3D scene scripts
• • • •

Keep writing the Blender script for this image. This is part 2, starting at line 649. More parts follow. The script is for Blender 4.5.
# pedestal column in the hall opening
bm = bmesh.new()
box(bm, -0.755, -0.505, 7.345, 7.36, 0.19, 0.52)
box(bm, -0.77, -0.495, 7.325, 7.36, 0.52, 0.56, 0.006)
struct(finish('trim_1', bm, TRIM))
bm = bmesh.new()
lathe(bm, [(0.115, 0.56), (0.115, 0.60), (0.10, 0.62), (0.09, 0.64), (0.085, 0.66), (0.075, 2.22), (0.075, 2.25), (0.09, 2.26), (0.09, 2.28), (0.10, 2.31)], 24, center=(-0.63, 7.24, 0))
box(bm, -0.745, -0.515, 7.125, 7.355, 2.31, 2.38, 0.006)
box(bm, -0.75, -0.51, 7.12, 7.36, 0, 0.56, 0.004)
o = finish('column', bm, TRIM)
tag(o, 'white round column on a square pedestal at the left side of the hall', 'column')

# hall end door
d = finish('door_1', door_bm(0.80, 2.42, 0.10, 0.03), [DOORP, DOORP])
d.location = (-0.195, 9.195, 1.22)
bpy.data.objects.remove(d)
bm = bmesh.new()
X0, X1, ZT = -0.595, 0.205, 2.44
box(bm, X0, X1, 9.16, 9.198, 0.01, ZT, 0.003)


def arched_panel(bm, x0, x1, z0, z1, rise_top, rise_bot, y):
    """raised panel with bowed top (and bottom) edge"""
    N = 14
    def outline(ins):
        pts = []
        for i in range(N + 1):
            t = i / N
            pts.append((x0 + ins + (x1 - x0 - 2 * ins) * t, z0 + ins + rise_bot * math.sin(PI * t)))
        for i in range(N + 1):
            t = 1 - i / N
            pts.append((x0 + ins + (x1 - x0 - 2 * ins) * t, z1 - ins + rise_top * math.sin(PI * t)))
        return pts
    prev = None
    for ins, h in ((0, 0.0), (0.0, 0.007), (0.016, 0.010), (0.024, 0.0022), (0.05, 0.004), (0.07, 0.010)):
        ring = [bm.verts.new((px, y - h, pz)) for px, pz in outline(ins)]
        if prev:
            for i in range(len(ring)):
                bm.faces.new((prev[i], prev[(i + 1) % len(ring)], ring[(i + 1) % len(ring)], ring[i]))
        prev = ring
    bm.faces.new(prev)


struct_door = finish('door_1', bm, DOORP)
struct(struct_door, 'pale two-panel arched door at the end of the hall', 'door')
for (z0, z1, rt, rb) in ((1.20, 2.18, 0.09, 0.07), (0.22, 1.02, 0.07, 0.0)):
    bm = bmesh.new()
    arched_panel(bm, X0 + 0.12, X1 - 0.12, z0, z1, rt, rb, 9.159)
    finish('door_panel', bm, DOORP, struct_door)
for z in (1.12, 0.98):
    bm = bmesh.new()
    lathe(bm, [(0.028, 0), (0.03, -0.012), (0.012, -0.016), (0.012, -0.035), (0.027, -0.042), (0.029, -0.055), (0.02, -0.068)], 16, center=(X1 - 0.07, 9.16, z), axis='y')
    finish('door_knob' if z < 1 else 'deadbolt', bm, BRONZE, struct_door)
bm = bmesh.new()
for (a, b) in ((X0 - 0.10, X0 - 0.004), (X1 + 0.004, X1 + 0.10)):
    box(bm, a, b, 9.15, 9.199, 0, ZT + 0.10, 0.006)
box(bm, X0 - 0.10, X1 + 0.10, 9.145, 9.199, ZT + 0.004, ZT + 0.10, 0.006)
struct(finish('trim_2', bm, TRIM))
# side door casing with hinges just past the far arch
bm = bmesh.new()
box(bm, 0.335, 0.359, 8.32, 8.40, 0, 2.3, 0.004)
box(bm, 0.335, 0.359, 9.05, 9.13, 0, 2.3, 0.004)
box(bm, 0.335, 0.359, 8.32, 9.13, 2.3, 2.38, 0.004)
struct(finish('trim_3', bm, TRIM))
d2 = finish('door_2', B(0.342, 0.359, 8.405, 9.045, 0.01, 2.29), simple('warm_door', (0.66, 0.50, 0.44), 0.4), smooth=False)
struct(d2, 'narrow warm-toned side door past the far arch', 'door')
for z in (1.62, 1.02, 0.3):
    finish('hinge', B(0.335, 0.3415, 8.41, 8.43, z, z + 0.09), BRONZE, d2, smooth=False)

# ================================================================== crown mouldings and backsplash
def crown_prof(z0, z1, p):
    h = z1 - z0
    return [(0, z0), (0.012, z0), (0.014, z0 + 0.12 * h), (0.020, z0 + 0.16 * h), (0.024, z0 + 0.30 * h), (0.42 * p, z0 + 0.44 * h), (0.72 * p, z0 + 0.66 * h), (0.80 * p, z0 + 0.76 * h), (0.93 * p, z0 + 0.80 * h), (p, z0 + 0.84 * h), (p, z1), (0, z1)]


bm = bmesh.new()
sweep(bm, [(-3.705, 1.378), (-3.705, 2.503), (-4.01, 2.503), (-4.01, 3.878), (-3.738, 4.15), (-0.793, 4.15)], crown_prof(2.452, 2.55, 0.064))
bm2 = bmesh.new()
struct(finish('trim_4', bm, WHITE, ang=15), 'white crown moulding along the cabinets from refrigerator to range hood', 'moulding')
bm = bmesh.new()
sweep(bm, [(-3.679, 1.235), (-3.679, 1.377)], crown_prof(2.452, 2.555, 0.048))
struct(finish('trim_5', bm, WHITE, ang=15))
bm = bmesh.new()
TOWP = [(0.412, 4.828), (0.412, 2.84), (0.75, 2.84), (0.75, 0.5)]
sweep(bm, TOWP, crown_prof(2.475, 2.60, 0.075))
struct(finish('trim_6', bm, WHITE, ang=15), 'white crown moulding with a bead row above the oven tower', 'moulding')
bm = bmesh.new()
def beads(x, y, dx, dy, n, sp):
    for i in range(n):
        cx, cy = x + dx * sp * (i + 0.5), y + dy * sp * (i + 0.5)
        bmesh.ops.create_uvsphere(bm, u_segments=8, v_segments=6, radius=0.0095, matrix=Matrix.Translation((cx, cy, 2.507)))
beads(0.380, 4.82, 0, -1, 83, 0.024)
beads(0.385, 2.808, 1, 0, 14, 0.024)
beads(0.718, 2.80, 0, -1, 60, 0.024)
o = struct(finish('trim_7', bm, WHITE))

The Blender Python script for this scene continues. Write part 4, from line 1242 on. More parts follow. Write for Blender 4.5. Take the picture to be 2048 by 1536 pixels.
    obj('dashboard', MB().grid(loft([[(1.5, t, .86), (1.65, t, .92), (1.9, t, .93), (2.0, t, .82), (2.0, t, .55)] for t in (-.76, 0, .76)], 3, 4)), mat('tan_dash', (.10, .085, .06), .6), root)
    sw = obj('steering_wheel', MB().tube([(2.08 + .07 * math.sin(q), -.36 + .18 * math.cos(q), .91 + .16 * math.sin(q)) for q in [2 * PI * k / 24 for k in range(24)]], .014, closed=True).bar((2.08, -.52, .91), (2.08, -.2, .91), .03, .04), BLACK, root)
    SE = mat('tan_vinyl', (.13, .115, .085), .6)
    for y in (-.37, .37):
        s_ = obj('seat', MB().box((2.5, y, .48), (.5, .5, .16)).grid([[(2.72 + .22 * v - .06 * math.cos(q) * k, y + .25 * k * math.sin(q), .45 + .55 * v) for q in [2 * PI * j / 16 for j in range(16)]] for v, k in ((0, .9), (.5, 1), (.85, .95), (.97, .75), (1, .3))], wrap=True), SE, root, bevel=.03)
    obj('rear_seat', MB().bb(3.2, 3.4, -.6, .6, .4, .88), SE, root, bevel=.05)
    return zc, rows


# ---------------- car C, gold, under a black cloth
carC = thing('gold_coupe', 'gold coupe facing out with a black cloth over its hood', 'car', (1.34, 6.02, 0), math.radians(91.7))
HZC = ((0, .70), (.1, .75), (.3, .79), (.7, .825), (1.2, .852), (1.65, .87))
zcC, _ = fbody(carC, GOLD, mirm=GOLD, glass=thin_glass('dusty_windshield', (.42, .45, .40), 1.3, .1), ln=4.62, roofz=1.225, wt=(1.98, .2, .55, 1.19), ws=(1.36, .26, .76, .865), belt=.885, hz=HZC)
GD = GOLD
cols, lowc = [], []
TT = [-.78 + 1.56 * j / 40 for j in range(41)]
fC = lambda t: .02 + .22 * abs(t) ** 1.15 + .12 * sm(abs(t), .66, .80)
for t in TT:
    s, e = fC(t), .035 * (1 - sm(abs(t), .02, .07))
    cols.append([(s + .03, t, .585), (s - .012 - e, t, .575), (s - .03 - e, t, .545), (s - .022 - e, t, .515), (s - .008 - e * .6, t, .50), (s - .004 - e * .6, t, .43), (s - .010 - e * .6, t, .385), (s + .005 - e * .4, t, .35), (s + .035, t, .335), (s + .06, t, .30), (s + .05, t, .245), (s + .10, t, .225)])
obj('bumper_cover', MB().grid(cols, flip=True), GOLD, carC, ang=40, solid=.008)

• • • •

■ Requirement
Without changing anything, quote the lines from the top of the data to the line that contains "tag(o, 'white round", including that line.

■ The solution
Keep writing the Blender script for this image. This is part 2, starting at line 649. More parts follow. The script is for Blender 4.5.
# pedestal column in the hall opening
bm = bmesh.new()
box(bm, -0.755, -0.505, 7.345, 7.36, 0.19, 0.52)
box(bm, -0.77, -0.495, 7.325, 7.36, 0.52, 0.56, 0.006)
struct(finish('trim_1', bm, TRIM))
bm = bmesh.new()
lathe(bm, [(0.115, 0.56), (0.115, 0.60), (0.10, 0.62), (0.09, 0.64), (0.085, 0.66), (0.075, 2.22), (0.075, 2.25), (0.09, 2.26), (0.09, 2.28), (0.10, 2.31)], 24, center=(-0.63, 7.24, 0))
box(bm, -0.745, -0.515, 7.125, 7.355, 2.31, 2.38, 0.006)
box(bm, -0.75, -0.51, 7.12, 7.36, 0, 0.56, 0.004)
o = finish('column', bm, TRIM)
tag(o, 'white round column on a square pedestal at the left side of the hall', 'column')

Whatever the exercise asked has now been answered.